We horen steeds vaker dat mensen steeds moeilijker een huurwoning in hun eigen dorp kunnen krijgen. Dorpelingen vinden het ook belangrijk dat mensen een binding hebben met het dorp. Dit komt de leefbaarheid van het dorp ten goede zeggen ze. Uit ons onderzoek eind 2022 met als onderwerp ‘verhuizen’ is gebleken dat een meerderheid van de respondenten in hun wijk of dorp wil blijven wonen.

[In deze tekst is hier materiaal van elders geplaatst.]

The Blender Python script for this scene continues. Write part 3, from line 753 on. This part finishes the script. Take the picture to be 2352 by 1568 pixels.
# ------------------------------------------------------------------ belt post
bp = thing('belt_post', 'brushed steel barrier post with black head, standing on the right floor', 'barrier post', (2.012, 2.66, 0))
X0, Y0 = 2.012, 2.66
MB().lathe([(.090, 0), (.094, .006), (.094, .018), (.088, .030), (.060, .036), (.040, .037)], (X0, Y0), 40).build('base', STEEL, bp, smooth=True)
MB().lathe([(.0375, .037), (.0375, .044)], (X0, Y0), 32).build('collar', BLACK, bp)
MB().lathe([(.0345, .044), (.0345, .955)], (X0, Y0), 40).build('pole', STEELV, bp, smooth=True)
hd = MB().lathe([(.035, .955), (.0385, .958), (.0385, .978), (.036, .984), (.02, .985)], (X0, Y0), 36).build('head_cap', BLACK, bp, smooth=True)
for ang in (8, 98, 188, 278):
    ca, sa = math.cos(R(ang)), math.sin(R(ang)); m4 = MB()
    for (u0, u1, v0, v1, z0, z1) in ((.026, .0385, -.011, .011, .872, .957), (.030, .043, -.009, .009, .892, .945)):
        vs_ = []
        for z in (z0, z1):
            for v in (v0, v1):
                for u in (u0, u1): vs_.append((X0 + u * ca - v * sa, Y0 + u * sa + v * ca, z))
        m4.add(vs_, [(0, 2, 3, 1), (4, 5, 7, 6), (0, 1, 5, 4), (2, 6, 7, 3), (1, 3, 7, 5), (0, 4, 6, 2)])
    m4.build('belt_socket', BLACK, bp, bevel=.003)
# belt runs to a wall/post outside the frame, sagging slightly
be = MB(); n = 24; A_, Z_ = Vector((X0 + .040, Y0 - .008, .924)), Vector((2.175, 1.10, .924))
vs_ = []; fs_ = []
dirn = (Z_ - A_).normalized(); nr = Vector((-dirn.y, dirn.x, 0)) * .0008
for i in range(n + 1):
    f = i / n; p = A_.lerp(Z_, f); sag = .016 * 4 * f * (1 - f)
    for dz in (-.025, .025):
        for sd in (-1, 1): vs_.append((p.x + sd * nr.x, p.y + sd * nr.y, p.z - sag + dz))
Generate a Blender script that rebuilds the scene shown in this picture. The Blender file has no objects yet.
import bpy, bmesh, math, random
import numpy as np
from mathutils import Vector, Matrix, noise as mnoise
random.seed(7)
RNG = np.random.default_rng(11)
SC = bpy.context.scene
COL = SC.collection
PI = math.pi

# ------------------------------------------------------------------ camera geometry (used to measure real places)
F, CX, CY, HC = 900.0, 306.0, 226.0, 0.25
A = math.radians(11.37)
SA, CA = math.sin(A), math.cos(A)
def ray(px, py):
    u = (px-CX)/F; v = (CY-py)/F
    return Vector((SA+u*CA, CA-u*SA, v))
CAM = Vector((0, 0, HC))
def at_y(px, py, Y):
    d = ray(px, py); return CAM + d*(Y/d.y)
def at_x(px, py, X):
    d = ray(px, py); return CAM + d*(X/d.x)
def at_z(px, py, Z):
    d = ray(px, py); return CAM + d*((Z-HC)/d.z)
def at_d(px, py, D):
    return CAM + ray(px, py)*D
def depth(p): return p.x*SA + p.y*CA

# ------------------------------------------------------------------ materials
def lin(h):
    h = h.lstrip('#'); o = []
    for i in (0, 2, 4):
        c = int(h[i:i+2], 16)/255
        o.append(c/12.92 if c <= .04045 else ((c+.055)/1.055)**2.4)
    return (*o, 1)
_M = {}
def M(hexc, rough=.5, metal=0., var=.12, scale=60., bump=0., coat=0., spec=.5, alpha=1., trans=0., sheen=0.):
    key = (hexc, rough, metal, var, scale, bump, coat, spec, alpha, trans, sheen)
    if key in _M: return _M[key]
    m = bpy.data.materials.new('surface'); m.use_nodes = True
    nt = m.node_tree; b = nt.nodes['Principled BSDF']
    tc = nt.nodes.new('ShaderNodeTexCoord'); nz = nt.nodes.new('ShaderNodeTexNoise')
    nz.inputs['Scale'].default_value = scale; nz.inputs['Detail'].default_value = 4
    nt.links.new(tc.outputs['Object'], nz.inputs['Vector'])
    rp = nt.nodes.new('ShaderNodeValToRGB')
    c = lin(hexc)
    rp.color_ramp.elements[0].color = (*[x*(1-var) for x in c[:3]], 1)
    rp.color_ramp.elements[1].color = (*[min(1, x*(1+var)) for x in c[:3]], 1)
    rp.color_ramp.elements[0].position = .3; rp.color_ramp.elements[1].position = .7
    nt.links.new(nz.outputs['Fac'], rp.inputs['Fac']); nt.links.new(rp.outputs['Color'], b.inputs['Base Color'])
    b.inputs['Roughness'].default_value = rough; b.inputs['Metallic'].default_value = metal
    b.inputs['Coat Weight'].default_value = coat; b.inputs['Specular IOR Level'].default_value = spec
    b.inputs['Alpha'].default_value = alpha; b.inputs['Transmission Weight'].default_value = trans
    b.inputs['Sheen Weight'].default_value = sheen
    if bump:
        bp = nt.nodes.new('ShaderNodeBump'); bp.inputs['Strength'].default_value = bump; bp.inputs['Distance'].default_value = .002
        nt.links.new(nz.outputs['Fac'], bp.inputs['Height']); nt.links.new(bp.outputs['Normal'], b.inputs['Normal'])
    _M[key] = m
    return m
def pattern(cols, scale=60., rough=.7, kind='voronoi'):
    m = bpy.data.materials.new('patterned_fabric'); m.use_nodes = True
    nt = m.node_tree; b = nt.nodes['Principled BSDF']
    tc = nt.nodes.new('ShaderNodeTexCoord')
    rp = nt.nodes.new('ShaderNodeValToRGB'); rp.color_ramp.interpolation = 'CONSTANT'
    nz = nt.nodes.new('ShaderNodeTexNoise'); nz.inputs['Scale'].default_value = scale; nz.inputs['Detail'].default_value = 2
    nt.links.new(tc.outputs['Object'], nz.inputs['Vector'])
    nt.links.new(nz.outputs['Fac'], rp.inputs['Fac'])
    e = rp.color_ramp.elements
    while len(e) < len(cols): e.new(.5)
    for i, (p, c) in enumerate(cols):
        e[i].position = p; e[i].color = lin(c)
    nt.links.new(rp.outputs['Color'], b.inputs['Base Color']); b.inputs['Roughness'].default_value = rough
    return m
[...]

In Friesland wordt er een project opgezet om in (kleine) dorpen minstens de helft van de vrijkomende huurwoningen toe te wijzen aan mensen uit het dorp. Je moet dan wel aan kunnen tonen dat je er al jaren woont. Door voorrang te geven aan mensen uit het dorp, heb je, als je minder inschrijftijd hebt bij Thuiskompas, wel kans dat je voor gaat op iemand van buiten het dorp, die meer inschrijftijd heeft.
Het valt op dat de ondervraagden anders aankijken tegen het met voorrang toewijzen van woningen aan mensen uit een dorp dan mensen uit een wijk in een grote plaats.
We hebben onze klankbordgroep hierover twee stellingen voorgelegd. We hebben 138 reactie gekregen.
Stelling 1: Mensen uit hun eigen dorp moeten voorrang krijgen
Hier zegt 73,2% van de ondervraagden dat mensen uit een dorp voorrang zouden moeten hebben, omdat ze al een binding hebben met het dorp en er kunnen blijven wonen of terugkeren. Van de ondervraagden is 25,4 % van mening dat iedereen een woning moet krijgen volgens de regels van Thuiskompas. 2 Mensen hebben geen antwoord gegeven.
Stelling 2: Mensen in een grotere plaats moeten voorrang krijgen in hun wijk
Als we dezelfde vraag stellen om woningen met voorrang te verhuren aan wijkbewoners zien we een ander beeld. Bijna de helft (49%) is van mening dat mensen een woning moeten krijgen volgens de regels van Thuiskompas. Van de ondervraagden is 42% van mening dat wijkbewoners wel voorrang zouden moeten hebben, omdat ze een binding hebben met de wijk. De overigen hebben geen mening (7%) of hebben de vraag niet beantwoord (2%).